__Exercise goal__
Every entry that follows needs to be repeated exactly.

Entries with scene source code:
....

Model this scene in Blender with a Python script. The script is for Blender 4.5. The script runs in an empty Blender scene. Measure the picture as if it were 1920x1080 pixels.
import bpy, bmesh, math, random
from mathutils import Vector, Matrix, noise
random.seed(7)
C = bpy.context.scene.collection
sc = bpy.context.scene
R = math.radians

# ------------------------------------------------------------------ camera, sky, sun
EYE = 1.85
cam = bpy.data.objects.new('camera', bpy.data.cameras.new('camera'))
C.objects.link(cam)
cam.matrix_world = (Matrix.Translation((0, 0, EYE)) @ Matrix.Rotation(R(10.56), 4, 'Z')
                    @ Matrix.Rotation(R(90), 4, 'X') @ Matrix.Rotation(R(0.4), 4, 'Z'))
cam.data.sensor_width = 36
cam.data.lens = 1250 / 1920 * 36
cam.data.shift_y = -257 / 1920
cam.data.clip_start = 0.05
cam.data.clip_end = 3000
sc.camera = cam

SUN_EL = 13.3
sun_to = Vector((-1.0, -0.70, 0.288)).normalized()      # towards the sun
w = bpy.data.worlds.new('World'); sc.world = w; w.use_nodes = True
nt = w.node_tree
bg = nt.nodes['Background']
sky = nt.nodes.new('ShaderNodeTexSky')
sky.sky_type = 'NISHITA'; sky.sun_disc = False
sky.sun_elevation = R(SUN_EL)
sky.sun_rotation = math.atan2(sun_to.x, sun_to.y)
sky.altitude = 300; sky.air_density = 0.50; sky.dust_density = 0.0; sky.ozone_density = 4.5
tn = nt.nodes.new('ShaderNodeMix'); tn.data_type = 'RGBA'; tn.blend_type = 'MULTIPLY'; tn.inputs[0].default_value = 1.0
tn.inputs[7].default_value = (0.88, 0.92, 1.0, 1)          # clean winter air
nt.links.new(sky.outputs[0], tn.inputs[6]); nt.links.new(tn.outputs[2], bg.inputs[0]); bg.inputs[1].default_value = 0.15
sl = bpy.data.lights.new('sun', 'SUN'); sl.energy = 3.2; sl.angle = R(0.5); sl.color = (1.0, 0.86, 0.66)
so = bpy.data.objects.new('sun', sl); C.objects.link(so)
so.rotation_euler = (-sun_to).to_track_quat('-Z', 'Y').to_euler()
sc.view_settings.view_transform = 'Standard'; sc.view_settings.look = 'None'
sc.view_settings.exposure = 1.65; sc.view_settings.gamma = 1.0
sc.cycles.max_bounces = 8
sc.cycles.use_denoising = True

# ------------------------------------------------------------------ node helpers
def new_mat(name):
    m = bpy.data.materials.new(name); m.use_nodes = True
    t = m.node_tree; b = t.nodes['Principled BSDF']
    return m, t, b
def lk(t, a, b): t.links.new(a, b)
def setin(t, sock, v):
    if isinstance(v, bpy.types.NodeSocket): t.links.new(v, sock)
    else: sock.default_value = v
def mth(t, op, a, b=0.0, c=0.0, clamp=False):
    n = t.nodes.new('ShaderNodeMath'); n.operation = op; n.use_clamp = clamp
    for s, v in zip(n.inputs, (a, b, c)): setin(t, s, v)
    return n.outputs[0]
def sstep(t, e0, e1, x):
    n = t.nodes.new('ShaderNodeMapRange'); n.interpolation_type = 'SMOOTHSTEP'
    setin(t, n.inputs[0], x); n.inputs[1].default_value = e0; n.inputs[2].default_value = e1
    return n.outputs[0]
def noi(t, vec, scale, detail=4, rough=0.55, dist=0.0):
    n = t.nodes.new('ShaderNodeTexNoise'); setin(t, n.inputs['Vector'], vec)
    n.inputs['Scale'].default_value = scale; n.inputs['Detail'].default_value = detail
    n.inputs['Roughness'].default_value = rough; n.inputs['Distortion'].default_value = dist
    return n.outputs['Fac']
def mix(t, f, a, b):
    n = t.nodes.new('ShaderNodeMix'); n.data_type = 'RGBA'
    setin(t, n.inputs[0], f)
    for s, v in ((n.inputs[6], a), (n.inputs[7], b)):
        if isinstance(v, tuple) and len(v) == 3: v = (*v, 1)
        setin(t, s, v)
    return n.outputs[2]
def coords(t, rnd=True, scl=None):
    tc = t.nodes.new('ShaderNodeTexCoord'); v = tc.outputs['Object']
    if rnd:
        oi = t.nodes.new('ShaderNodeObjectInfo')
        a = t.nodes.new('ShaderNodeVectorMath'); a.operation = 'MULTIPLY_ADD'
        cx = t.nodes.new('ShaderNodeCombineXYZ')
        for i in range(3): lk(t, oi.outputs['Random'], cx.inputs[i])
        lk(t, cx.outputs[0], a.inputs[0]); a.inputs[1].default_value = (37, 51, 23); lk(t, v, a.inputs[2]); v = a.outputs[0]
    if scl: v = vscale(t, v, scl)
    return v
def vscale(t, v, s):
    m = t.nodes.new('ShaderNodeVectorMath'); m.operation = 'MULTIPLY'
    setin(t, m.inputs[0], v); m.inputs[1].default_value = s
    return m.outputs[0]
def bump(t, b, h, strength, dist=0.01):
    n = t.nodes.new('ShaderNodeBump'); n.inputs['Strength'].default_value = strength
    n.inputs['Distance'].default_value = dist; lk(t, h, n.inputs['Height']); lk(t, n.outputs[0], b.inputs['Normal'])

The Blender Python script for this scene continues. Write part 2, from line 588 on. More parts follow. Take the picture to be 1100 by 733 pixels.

....

__Full output__
Model this scene in Blender with a Python script. The script is for Blender 4.5. The script runs in an empty Blender scene. Measure the picture as if it were 1920x1080 pixels.
import bpy, bmesh, math, random
from mathutils import Vector, Matrix, noise
random.seed(7)
C = bpy.context.scene.collection
sc = bpy.context.scene
R = math.radians

# ------------------------------------------------------------------ camera, sky, sun
EYE = 1.85
cam = bpy.data.objects.new('camera', bpy.data.cameras.new('camera'))
C.objects.link(cam)
cam.matrix_world = (Matrix.Translation((0, 0, EYE)) @ Matrix.Rotation(R(10.56), 4, 'Z')
                    @ Matrix.Rotation(R(90), 4, 'X') @ Matrix.Rotation(R(0.4), 4, 'Z'))
cam.data.sensor_width = 36
cam.data.lens = 1250 / 1920 * 36
cam.data.shift_y = -257 / 1920
cam.data.clip_start = 0.05
cam.data.clip_end = 3000
sc.camera = cam

SUN_EL = 13.3
sun_to = Vector((-1.0, -0.70, 0.288)).normalized()      # towards the sun
w = bpy.data.worlds.new('World'); sc.world = w; w.use_nodes = True
nt = w.node_tree
bg = nt.nodes['Background']
sky = nt.nodes.new('ShaderNodeTexSky')
sky.sky_type = 'NISHITA'; sky.sun_disc = False
sky.sun_elevation = R(SUN_EL)
sky.sun_rotation = math.atan2(sun_to.x, sun_to.y)
sky.altitude = 300; sky.air_density = 0.50; sky.dust_density = 0.0; sky.ozone_density = 4.5
tn = nt.nodes.new('ShaderNodeMix'); tn.data_type = 'RGBA'; tn.blend_type = 'MULTIPLY'; tn.inputs[0].default_value = 1.0
tn.inputs[7].default_value = (0.88, 0.92, 1.0, 1)          # clean winter air
nt.links.new(sky.outputs[0], tn.inputs[6]); nt.links.new(tn.outputs[2], bg.inputs[0]); bg.inputs[1].default_value = 0.15
sl = bpy.data.lights.new('sun', 'SUN'); sl.energy = 3.2; sl.angle = R(0.5); sl.color = (1.0, 0.86, 0.66)
so = bpy.data.objects.new('sun', sl); C.objects.link(so)
so.rotation_euler = (-sun_to).to_track_quat('-Z', 'Y').to_euler()
sc.view_settings.view_transform = 'Standard'; sc.view_settings.look = 'None'
sc.view_settings.exposure = 1.65; sc.view_settings.gamma = 1.0
sc.cycles.max_bounces = 8
sc.cycles.use_denoising = True

# ------------------------------------------------------------------ node helpers
def new_mat(name):
    m = bpy.data.materials.new(name); m.use_nodes = True
    t = m.node_tree; b = t.nodes['Principled BSDF']
    return m, t, b
def lk(t, a, b): t.links.new(a, b)
def setin(t, sock, v):
    if isinstance(v, bpy.types.NodeSocket): t.links.new(v, sock)
    else: sock.default_value = v
def mth(t, op, a, b=0.0, c=0.0, clamp=False):
    n = t.nodes.new('ShaderNodeMath'); n.operation = op; n.use_clamp = clamp
    for s, v in zip(n.inputs, (a, b, c)): setin(t, s, v)
    return n.outputs[0]
def sstep(t, e0, e1, x):
    n = t.nodes.new('ShaderNodeMapRange'); n.interpolation_type = 'SMOOTHSTEP'
    setin(t, n.inputs[0], x); n.inputs[1].default_value = e0; n.inputs[2].default_value = e1
    return n.outputs[0]
def noi(t, vec, scale, detail=4, rough=0.55, dist=0.0):
    n = t.nodes.new('ShaderNodeTexNoise'); setin(t, n.inputs['Vector'], vec)
    n.inputs['Scale'].default_value = scale; n.inputs['Detail'].default_value = detail
    n.inputs['Roughness'].default_value = rough; n.inputs['Distortion'].default_value = dist
    return n.outputs['Fac']
def mix(t, f, a, b):
    n = t.nodes.new('ShaderNodeMix'); n.data_type = 'RGBA'
    setin(t, n.inputs[0], f)
    for s, v in ((n.inputs[6], a), (n.inputs[7], b)):
        if isinstance(v, tuple) and len(v) == 3: v = (*v, 1)
        setin(t, s, v)
    return n.outputs[2]
def coords(t, rnd=True, scl=None):
    tc = t.nodes.new('ShaderNodeTexCoord'); v = tc.outputs['Object']
    if rnd:
        oi = t.nodes.new('ShaderNodeObjectInfo')
        a = t.nodes.new('ShaderNodeVectorMath'); a.operation = 'MULTIPLY_ADD'
        cx = t.nodes.new('ShaderNodeCombineXYZ')
        for i in range(3): lk(t, oi.outputs['Random'], cx.inputs[i])
        lk(t, cx.outputs[0], a.inputs[0]); a.inputs[1].default_value = (37, 51, 23); lk(t, v, a.inputs[2]); v = a.outputs[0]
    if scl: v = vscale(t, v, scl)
    return v
def vscale(t, v, s):
    m = t.nodes.new('ShaderNodeVectorMath'); m.operation = 'MULTIPLY'
    setin(t, m.inputs[0], v); m.inputs[1].default_value = s
    return m.outputs[0]
def bump(t, b, h, strength, dist=0.01):
    n = t.nodes.new('ShaderNodeBump'); n.inputs['Strength'].default_value = strength
    n.inputs['Distance'].default_value = dist; lk(t, h, n.inputs['Height']); lk(t, n.outputs[0], b.inputs['Normal'])

The Blender Python script for this scene continues. Write part 2, from line 588 on. More parts follow. Take the picture to be 1100 by 733 pixels.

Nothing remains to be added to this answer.